Sheila Kennedy has a good blog post on the latest effort by the Indiana General Assembly to gut public education: universal “scholarship” found in SB 305. Worth just going and reading the whole post, but here’s a bit:
As numerous observers point out, there’s a lot wrong. For one thing, the bill lacks any public oversight or measures ensuring accountability. The state would simply give tax dollars to parents who would be trusted to spend it on their children’s education (there doesn’t seem to be any mechanism to ensure that the dollars would actually be used for education) at any school of their choice, or for home schooling and/or educational materials.
Apparently, all a parent needs to do to get some $7500 per student is fill out an online application promising to spend “part of the money” for the study of “reading, grammar, mathematics, social studies or science.” No standards. No requirements for art, music, foreign language or–perish the thought–civics. Not even those pesky criminal background checks required of public school teachers and volunteers.

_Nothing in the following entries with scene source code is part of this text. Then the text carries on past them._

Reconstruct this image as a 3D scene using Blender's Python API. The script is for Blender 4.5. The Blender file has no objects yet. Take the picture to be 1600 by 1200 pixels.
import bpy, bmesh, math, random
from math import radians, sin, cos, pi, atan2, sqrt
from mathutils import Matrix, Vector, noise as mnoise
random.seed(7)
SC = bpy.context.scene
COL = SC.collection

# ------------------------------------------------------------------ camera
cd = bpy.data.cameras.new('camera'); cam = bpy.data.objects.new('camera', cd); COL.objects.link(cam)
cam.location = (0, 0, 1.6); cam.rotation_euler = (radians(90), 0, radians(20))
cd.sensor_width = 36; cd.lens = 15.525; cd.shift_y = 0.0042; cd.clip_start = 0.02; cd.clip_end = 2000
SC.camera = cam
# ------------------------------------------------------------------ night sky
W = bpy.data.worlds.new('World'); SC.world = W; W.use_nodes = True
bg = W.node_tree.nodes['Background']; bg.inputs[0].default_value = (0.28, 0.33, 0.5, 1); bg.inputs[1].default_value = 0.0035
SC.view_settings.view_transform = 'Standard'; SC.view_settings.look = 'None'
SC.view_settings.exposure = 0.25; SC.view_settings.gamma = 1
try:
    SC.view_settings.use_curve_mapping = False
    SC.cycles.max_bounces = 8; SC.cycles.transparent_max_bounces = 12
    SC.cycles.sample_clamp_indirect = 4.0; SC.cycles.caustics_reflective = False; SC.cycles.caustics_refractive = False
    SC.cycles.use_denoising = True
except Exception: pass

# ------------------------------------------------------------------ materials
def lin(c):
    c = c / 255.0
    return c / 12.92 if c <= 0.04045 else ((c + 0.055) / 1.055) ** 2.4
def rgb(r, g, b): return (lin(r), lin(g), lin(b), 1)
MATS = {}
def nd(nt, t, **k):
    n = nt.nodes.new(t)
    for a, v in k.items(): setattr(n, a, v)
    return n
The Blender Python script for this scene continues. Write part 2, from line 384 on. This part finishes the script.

Interestingly, the program would be managed by the state’s treasurer–not the Department of Education.
As I’ve repeated ad nauseam, Indiana’s education policy over the last 20 years makes more sense if one understands it as being in pursuit of these goals: subsidize religious education, weaken teacher’s unions, and re-direct public dollars to friends and well-wishers of pro-privatization policymakers. It does not make sense if the goal was to improve educational outcomes for Hoosiers.
phil says
The teachers are not paid as well as public school teachers and have limited benefits. if any at all. Interesting enough the religious schools don’t have to file any of the public reports that a normal charter and a public school has to file with the state.
phil says
The latest bill is parents with a income up to $250 thousand would get a voucher for each child.